FPN: And yet your book reveals all kinds of other fractious divides within sports at the time, both economic and racial. Different sporting activities, for example, could be traced to different classes – between athletes, for example, who came from Ivy League schools and blue-collar workers who were printers and pressmen.

Davis: Football was a big-time college sport, and rowing, archery and equestrian events were a bit on the snobby side. Baseball crossed all boundaries, though, and track and field went both ways.

FPN: I was surprised to learn of the participation of African American and Native Indian athletes in the 1908 games — wasn’t American segregation enforced strictly enough to keep teams all-white?

Davis: There were loopholes, especially for collegiate athletes like John Baxter Taylor, who had been a University of Pennsylvania student and who ran in the 1908 marathon. But there was no way African American athletes from the South would be allowed to emerge, and when Teddy Roosevelt shook John Taylor’s hand, the newspaper captions would describe Taylor as “the colored sprinter.”

FPN: The 1908 games seem much more enlightened, say, than the St. Louis Olympics four years before.

Davis: James Sullivan [president of the Amateur Athletic Union] organized an “Anthropology Day”  in St. Louis, in which nonwhites who weren’t even trained athletes were allowed to compete in special games. It was to prove that the white man was a better athlete.

FPN: Were the early Olympics as commercialized as today’s?

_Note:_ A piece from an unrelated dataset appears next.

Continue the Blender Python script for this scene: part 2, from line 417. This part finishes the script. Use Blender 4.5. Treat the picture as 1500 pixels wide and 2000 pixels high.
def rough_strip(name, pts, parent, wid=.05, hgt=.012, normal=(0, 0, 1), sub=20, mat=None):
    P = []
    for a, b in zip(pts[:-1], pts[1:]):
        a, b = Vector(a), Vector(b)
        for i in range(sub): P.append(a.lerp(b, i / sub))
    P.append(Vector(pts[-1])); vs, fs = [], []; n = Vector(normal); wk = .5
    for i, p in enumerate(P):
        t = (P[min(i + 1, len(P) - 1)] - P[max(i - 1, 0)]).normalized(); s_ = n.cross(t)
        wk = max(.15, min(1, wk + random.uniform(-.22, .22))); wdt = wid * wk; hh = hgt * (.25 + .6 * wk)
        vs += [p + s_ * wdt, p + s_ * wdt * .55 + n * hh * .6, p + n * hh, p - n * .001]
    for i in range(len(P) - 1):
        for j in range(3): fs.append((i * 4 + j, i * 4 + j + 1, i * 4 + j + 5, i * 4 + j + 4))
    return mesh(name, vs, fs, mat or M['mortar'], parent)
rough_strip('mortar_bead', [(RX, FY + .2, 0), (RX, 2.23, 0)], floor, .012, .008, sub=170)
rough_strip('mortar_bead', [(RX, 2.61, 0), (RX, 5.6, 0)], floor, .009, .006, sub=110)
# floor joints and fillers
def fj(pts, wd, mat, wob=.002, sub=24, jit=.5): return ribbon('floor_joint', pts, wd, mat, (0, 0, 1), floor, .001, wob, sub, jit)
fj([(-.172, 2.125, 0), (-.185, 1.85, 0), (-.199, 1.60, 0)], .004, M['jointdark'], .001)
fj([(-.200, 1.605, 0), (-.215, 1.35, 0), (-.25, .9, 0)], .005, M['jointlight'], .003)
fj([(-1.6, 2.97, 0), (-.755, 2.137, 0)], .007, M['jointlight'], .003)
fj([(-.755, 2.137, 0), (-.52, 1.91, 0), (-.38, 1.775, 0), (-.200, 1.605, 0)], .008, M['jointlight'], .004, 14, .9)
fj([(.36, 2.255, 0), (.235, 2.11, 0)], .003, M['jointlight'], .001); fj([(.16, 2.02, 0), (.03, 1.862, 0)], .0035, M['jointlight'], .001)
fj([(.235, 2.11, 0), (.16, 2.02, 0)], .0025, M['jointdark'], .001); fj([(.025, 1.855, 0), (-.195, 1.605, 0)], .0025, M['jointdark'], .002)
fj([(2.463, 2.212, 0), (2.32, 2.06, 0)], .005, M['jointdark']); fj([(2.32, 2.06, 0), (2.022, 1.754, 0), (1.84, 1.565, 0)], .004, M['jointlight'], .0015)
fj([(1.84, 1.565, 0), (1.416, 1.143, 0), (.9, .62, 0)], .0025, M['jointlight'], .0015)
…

Davis: The 1904 games in St. Louis were tied to that city’s World’s Fair – as were the 1900 Olympics in Paris. The Paris games were completely usurped by the fair and featured some events that were not part of the Olympic program – croquet, ballooning, fish-catching. In 1908 the Olympics were staged in conjunction with the Franco-British Exhibition in Shepherd’s Bush.

FPN: How did the extension of the marathon from 25 to 26.2 miles affect the runners at the 1908 Olympics?

Davis: It was an important change. The psychology then wasn’t, “Oh my god – we’ve got to run another mile!” They just thought it’s going to be a little longer. But when you add the heat of the day and everything else it did mean a lot and it took a toll. Many runners didn’t even finish that marathon – they didn’t know how to pace themselves.

FPN: You have that great scene with Dorando Pietri, whose Italian team had traveled to England by train third class, confined to one meal a day. He had already run two marathons in the previous month, and was now completely drained, dazed and dehydrated, and he staggered into the stadium at the head of the marathon – but had to be held up.

Davis: Eighty thousand spectators were shocked speechless – was Dorando going to die in front of the Queen of England?

FPN: It seems that back then runners could stop and eat, drink and take pretty much whatever they wanted during a race. What was considered to be proper training food and drink?

Davis: Certainly for New York’s “Irish Whales” [the team’s muscle contingent] you wanted to be big and hefty. It was very prescribed: You had your steaks and toast in the morning, followed by mutton. Then you took a nap!